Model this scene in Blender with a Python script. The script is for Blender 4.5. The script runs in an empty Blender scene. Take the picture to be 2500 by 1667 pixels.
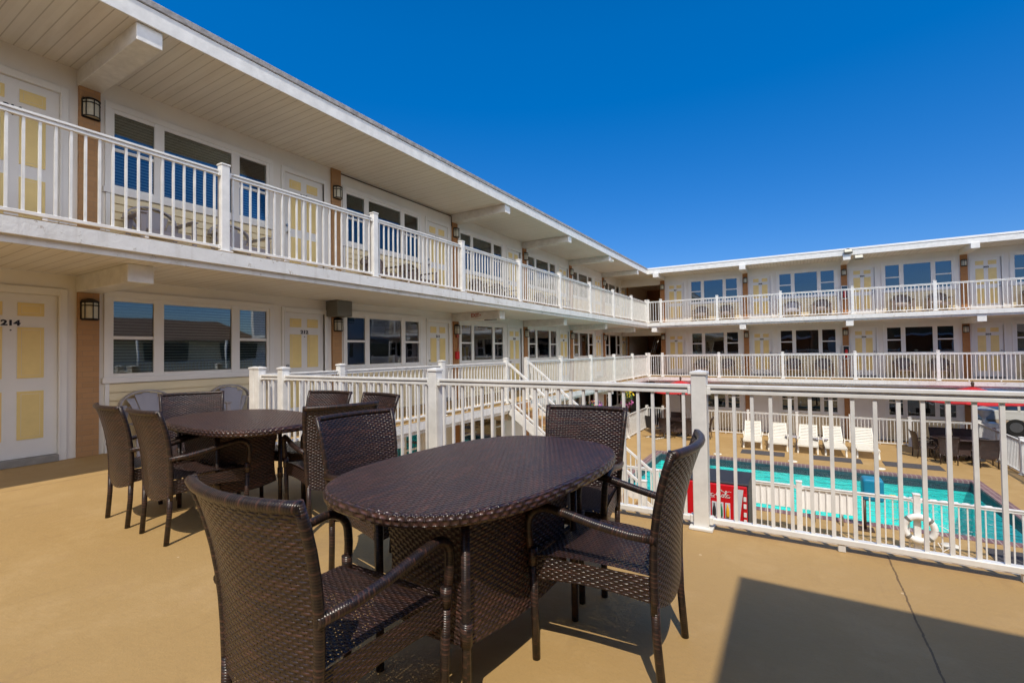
import bpy, bmesh, math, random
from mathutils import Vector, Matrix
random.seed(7)
sc = bpy.context.scene
COL = sc.collection
PI = math.pi
R = math.radians

# ------------------------------------------------------------------ dimensions (metres)
FX, RX, EX = -7.787, -6.03, -5.92          # left wing: facade, railing, slab edge (x)
YF, RY, EY = 24.31, 22.555, 22.42          # right wing: facade, railing, slab edge (y)
F2 = 2.527                                 # storey height
G = -2.527                                 # pool level
BAY, P0 = 3.828, 2.287                     # left wing bays
RBAY, RP0 = 3.757, -5.745                  # right wing bays
YD = 3.553                                 # deck railing line
PANEL = 2.4384

# ------------------------------------------------------------------ mesh builder
class MB:
    def __init__(s):
        s.v, s.f, s.m, s.uv = [], [], [], []
        s.sm = []
    def face(s, idx, m=0, uv=None, smooth=False):
        s.f.append(idx); s.m.append(m); s.uv.append(uv); s.sm.append(smooth)
    def quad(s, a, b, c, d, m=0, uv=None):
        n = len(s.v); s.v += [tuple(a), tuple(b), tuple(c), tuple(d)]
        s.face((n, n+1, n+2, n+3), m, uv)
    def box(s, x0, x1, y0, y1, z0, z1, m=0, T=None):
        n = len(s.v)
        P = [(x0,y0,z0),(x1,y0,z0),(x1,y1,z0),(x0,y1,z0),(x0,y0,z1),(x1,y0,z1),(x1,y1,z1),(x0,y1,z1)]
        if T is not None: P = [tuple(T @ Vector(p)) for p in P]
        s.v += P
        for q in ((0,3,2,1),(4,5,6,7),(0,1,5,4),(1,2,6,5),(2,3,7,6),(3,0,4,7)):
            s.face(tuple(n+i for i in q), m)
        return s
    def bar(s, a, b, w, h, m=0, up=(0,0,1)):
        a, b = Vector(a), Vector(b); d = (b-a); L = d.length; d.normalize()
        x = d.cross(Vector(up)); x = x.normalized() if x.length > 1e-6 else Vector((1,0,0))
        z = x.cross(d)
        T = Matrix(((x.x,d.x,z.x,a.x),(x.y,d.y,z.y,a.y),(x.z,d.z,z.z,a.z),(0,0,0,1)))
        return s.box(-w/2, w/2, 0, L, -h/2, h/2, m, T)
    def tube(s, pts, r, n=10, m=0, caps=True):
        pts = [Vector(p) for p in pts]
        rs = r if isinstance(r, (list, tuple)) else [r]*len(pts)
        base = len(s.v); prev = None; L = 0; Ls = []
        for i, p in enumerate(pts):
            if i: L += (p-pts[i-1]).length
            Ls.append(L)
            t = (pts[min(i+1,len(pts)-1)]-pts[max(i-1,0)]).normalized()
            if prev is None:
                x = t.orthogonal().normalized()
            else:
                x = (prev - t*prev.dot(t)).normalized()
            prev = x; y = t.cross(x)
            for k in range(n):
                a = 2*PI*k/n
                s.v.append(tuple(p + (x*math.cos(a)+y*math.sin(a))*rs[i]))
        for i in range(len(pts)-1):
            for k in range(n):
                k2 = (k+1) % n
                u0, u1 = k/n*2*PI*rs[i], (k+1)/n*2*PI*rs[i]
                s.face((base+i*n+k, base+i*n+k2, base+(i+1)*n+k2, base+(i+1)*n+k), m,
                       [(u0,Ls[i]),(u1,Ls[i]),(u1,Ls[i+1]),(u0,Ls[i+1])], True)
        if caps:
            s.face(tuple(base+k for k in range(n))[::-1], m)
            s.face(tuple(base+(len(pts)-1)*n+k for k in range(n)), m)
        return s
    def grid(s, fn, nu, nv, m=0, smooth=True, uvs=1.0, uvo=(0,0)):
        """fn(i/nu, j/nv) -> (point, (u, v)) in metres"""
        b = len(s.v); U = []
        for j in range(nv+1):
            for i in range(nu+1):
                p, uv = fn(i/nu, j/nv); s.v.append(tuple(p)); U.append(uv)
        for j in range(nv):
            for i in range(nu):
                q = (j*(nu+1)+i, j*(nu+1)+i+1, (j+1)*(nu+1)+i+1, (j+1)*(nu+1)+i)
                s.face(tuple(b+k for k in q), m, [U[k] for k in q], smooth)
        return s
    def lathe(s, prof, n=20, c=(0,0), m=0, smooth=True):
        b = len(s.v); k = len(prof)
        for i in range(n):
            a = 2*PI*i/n
            for r, z in prof: s.v.append((c[0]+r*math.cos(a), c[1]+r*math.sin(a), z))
        for i in range(n):
            i2 = (i+1) % n
            for j in range(k-1):
                s.face((b+i*k+j, b+i2*k+j, b+i2*k+j+1, b+i*k+j+1), m, None, smooth)
        return s
    def mesh(s, name, mats, bevel=0, seg=1, recalc=True):
        me = bpy.data.meshes.new(name)
        me.from_pydata(s.v, [], s.f)
        for mt in (mats if isinstance(mats, (list, tuple)) else [mats]): me.materials.append(mt)
        me.polygons.foreach_set('material_index', s.m)
        me.polygons.foreach_set('use_smooth', s.sm)
        if any(u is not None for u in s.uv):
            lay = me.uv_layers.new(name='UVMap')
            k = 0
            for fi, f in enumerate(s.f):
                u = s.uv[fi]
                for j in range(len(f)):
                    if u is not None: lay.data[k].uv = u[j]
                    else:
                        p = s.v[f[j]]; lay.data[k].uv = (p[0]+p[1], p[2])
                    k += 1
        if bevel or recalc:
            bm = bmesh.new(); bm.from_mesh(me)
            if recalc: bmesh.ops.recalc_face_normals(bm, faces=bm.faces)
            if bevel:
                es = [e for e in bm.edges if len(e.link_faces) == 2 and e.calc_face_angle(0) > 0.5]
                bmesh.ops.bevel(bm, geom=es, offset=bevel, segments=seg, affect='EDGES', profile=0.5)
            bm.to_mesh(me); bm.free()
        me.update()
        return me

def put(name, me, parent=None, loc=(0,0,0), rot=None):
    o = bpy.data.objects.new(name, me); COL.objects.link(o)
    o.location = loc
    if rot is not None: o.rotation_euler = rot
    if parent is not None: o.parent = parent
    return o
def part(name, mb, mats, parent, loc=(0,0,0), rot=None, **k):
    return put(name, mb.mesh(name, mats, **k), parent, loc, rot)
def tag(o, label=None, cat=None, group=None, kind=None):
    if label: o['label'] = label
    if cat: o['category'] = cat
    if group: o['group'] = group
    if kind: o['kind'] = kind
    return o
def thing(name, label, cat, loc=(0,0,0), rz=0, group=None):
    o = bpy.data.objects.new(name, None); COL.objects.link(o)
    o.empty_display_size = 0.1
    o.location = loc; o.rotation_euler = (0,0,rz)
    return tag(o, label, cat, group)
def kids(o): return [c for c in bpy.data.objects if c.parent == o]
KID = {}
def copy_tree(o, parent=None):
    c = o.copy(); COL.objects.link(c)
    if parent is not None: c.parent = parent
    ch = KID.get(o.name)
    if ch is None: ch = KID[o.name] = kids(o)
    for k in ch: copy_tree(k, c)
    return c
def dup(proto, used, loc, rz, label, group=None):
    """first call moves the prototype itself, later calls copy it"""
    if proto.name not in used:
        used.add(proto.name); o = proto; KID.pop(proto.name, None)
    else:
        o = copy_tree(proto)
    o.location = loc; o.rotation_euler = (0,0,rz); o['label'] = label
    if group: o['group'] = group
    return o

# ------------------------------------------------------------------ materials
def new_mat(name):
    m = bpy.data.materials.new(name); m.use_nodes = True
    nt = m.node_tree
    return m, nt, nt.nodes['Principled BSDF']
class N:
    def __init__(s, nt): s.nt = nt
    def add(s, t, **k):
        n = s.nt.nodes.new(t)
        for a, b in k.items(): setattr(n, a, b)
        return n
    def link(s, a, b): s.nt.links.new(a, b)
    def math(s, op, a, b=None, c=None, clamp=False):
        n = s.add('ShaderNodeMath', operation=op); n.use_clamp = clamp
        for i, x in enumerate((a, b, c)):
            if x is None: continue
            if isinstance(x, (int, float)): n.inputs[i].default_value = x
            else: s.link(x, n.inputs[i])
        return n.outputs[0]
    def mix(s, f, a, b, blend='MIX'):
        n = s.add('ShaderNodeMix', data_type='RGBA', blend_type=blend)
        for i, x in ((0, f), (6, a), (7, b)):
            if isinstance(x, (int, float)): n.inputs[i].default_value = x
            elif isinstance(x, tuple): n.inputs[i].default_value = (*x, 1) if len(x) == 3 else x
            else: s.link(x, n.inputs[i])
        return n.outputs[2]
    def noise(s, vec, scale, detail=3, rough=.5, dim='3D'):
        n = s.add('ShaderNodeTexNoise'); n.inputs['Scale'].default_value = scale
        n.inputs['Detail'].default_value = detail; n.inputs['Roughness'].default_value = rough
        if vec is not None: s.link(vec, n.inputs['Vector'])
        return n.outputs[0]
    def pos(s): return s.add('ShaderNodeNewGeometry').outputs['Position']
    def obj(s): return s.add('ShaderNodeTexCoord').outputs['Object']
    def uv(s): return s.add('ShaderNodeTexCoord').outputs['UV']
    def xyz(s, v):
        n = s.add('ShaderNodeSeparateXYZ'); s.link(v, n.inputs[0]); return n.outputs
    def vec(s, x, y, z=0.0):
        n = s.add('ShaderNodeCombineXYZ')
        for i, a in enumerate((x, y, z)):
            if isinstance(a, (int, float)): n.inputs[i].default_value = a
            else: s.link(a, n.inputs[i])
        return n.outputs[0]
    def ramp(s, f, stops):
        n = s.add('ShaderNodeValToRGB'); s.link(f, n.inputs[0])
        e = n.color_ramp.elements
        while len(e) < len(stops): e.new(.5)
        for i, (p, c) in enumerate(stops): e[i].position = p; e[i].color = (*c, 1)
        return n.outputs[0]
    def bump(s, h, strength, dist, normal=None):
        n = s.add('ShaderNodeBump'); n.inputs['Strength'].default_value = strength
        n.inputs['Distance'].default_value = dist; s.link(h, n.inputs['Height'])
        if normal is not None: s.link(normal, n.inputs['Normal'])
        return n.outputs[0]

def plain(name, c, rough=.5, var=.12, scale=3.0, metal=0, spec=.5, bump=0, bscale=60, coat=0):
    m, nt, p = new_mat(name); n = N(nt)
    P = n.pos()
    f = n.noise(P, scale, 4, .6)
    lo = tuple(max(0, x*(1-var)) for x in c); hi = tuple(min(1, x*(1+var*.6)) for x in c)
    n.link(n.ramp(f, [(.3, lo), (.7, hi)]), p.inputs['Base Color'])
    p.inputs['Roughness'].default_value = rough; p.inputs['Metallic'].default_value = metal
    p.inputs['Specular IOR Level'].default_value = spec
    if coat: p.inputs['Coat Weight'].default_value = coat
    if bump:
        n.link(n.bump(n.noise(P, bscale, 3), bump, .01), p.inputs['Normal'])
    return m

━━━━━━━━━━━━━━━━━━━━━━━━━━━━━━

● Your goal: Up to and including the line containing "R = math.radians", repeat every line from the start of the data, but none of the pictures.

● Task response:
Model this scene in Blender with a Python script. The script is for Blender 4.5. The script runs in an empty Blender scene. Take the picture to be 2500 by 1667 pixels.
import bpy, bmesh, math, random
from mathutils import Vector, Matrix
random.seed(7)
sc = bpy.context.scene
COL = sc.collection
PI = math.pi
R = math.radians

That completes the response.